Il dio dalle corna di cervo. Come l’orso era doppio della dea greca Artemide, il cervo lo è della divinità celtica Cernunno, connesso alla fertilità e alla terra, e raffigurato come un antropomorfo cornuto e/o accompagnato da un cervide. In effetti il cervo riveste un ruolo di annunciatore della stagione scura che nel calendario celtico vede l’inizio con la festa di Samhain tra il 31ottobre e il 1° novembre (divenuta oggi Halloween). Non stupisce che questo momento dell’anno fosse collegato al cervo: proprio ora i suoi palchi sono al massimo della crescita e il bosco è frastornato dai bramiti della stagione degli amori; c’è chi ipotizza che questo sarebbe anche stato il periodo in cui i cervi venivano sacrificati, un po’ come abbiamo visto essere immolati il serpente e l’orso sul fare della stagione a loro attribuita, l’inizio della primavera. Come un re momentaneamente detronizzato, il cervo perde tutto il suo vigore e la sua magnificenza con la fine del freddo, quando perde le corna.

Diventare cervo. Tornando all’ambito mitologico greco, così come alcune trasformazioni si legano in maniera inscindibile a certi personaggi (tra quelli citati, per esempio, Callisto in orsa o Aracne in ragno), non possiamo non menzionare il giovane Atteone che, nella celebre leggenda, aveva scorto Artemide nuda, mentre faceva il bagno in una pozza d’acqua assieme al suo corteo di ninfe. Per la rabbia la dea schizzò d’acqua il ragazzo che si tramutò immediatamente in cervo… Sfuggito alla sua muta di cani addestrati a inseguire proprio quel tipo di selvaggina, Atteone capì solo quando potè vedere la sua immagine riflessa nell’acqua la sorte che gli era capitata, poco prima di essere sbranato dai suoi segugi. Secondo altre versioni del mito, la colpa del giovane non sarebbe stata la sua indiscrezione, bensì un moto di presunzione che l’avrebbe portato a vantarsi delle sue capacità venatorie, superiori -secondo lui- a quella della dea della caccia stessa. Questo topos verrà ripreso in un altro celebre mito, legando a doppia mandata Artemide e il tema dell’arroganza punita con una metamorfosi in cervo (quindi anche connessione marcata tra la dea e l’animale) come vedremo più avanti.

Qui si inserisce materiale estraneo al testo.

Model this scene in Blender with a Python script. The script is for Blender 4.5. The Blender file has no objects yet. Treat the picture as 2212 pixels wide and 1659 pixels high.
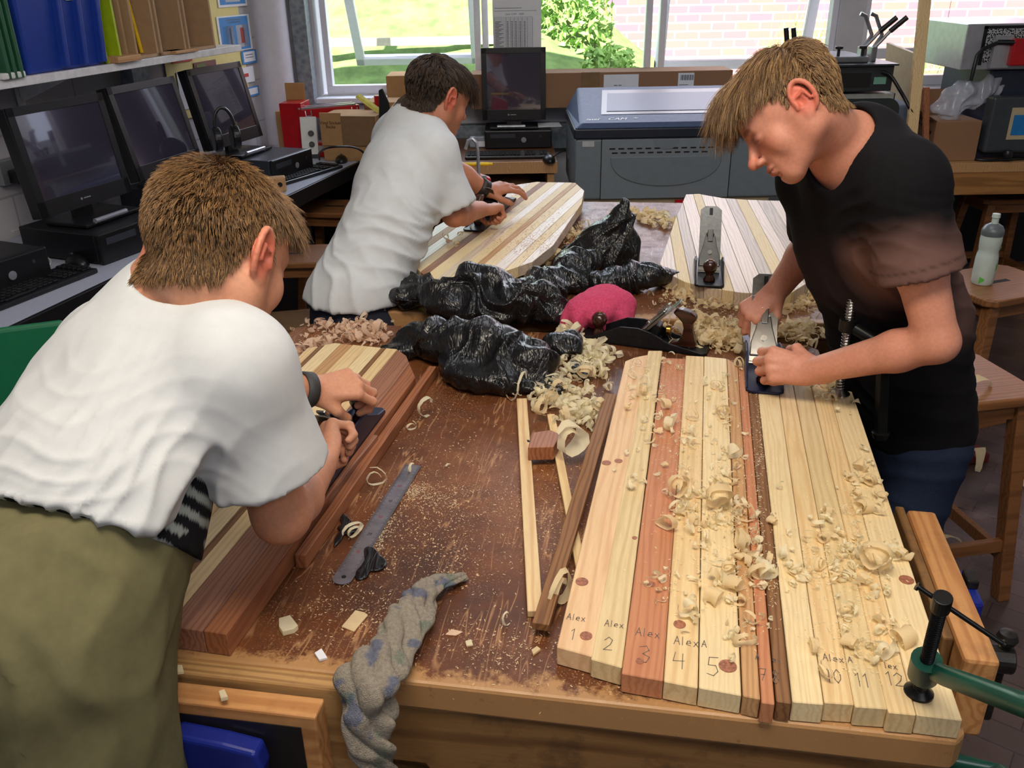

Diventare cerva. Se tutto il simbolismo del cervo si concentra nei palchi, che ci dice invece la storia della sua controparte femminile? I bestiari medievali riportano la curiosa abitudine secondo cui la cerva partorirebbe in prossimità dei sentieri del bosco, temendo più gli animali feroci dell’uomo e garantendosi così una sorta di protezione data dalla presenza umana. Per gli antichi la cerva era quindi un animale materno che ha a cuore la prole, meno selvatico dell’orsa, ma che con quest’ultima condivide una piccola grande caratteristica: è animale di Artemide, come si evince pure dal mito di Ifigenia. Il padre della ragazza Agamennone, il celebre re protagonista della guerra di Troia, dopo aver ucciso una cerva si vantò di essere un cacciatore più abile della dea stessa (che naturalmente non impiegò molto per punirne l’insolenza). La flotta degli Achei era quindi impossibilitata a salpare per Troia a causa del maltempo scatenato da Artemide la quale pose una condizione perché la sua ira venisse placata: che Agamennone sacrificasse alla dea la figlia. La dea provvederà poi a salvare Ifigenia facendo apparire al suo posto una cerva (secondo altre versioni un’orsa) e rendendola poi una sua sacerdotessa… Ecco spiegato anche il motivo per cui spesso nell’iconografia la dea è accompagnata da una cerva (forse Taigete, la ninfa che ella trasformò momentaneamente in cerbiatta per sfuggire a Zeus? O l’inafferrabile cerva di Cerinea, animale sacro alla dea e protagonista della terza fatica di Eracle? Oppure ancora, una delle cerve che tirano il suo cocchio?); il significato dell’animale è esattamente lo stesso che avevamo già esaminato per l’orsa e le ninfe, si tratta cioè di creature al limite del mondo civilizzato con quello selvaggio, che possono essere accompagnate solo da Artemide, la dea che sta tra la Natura e la Cultura.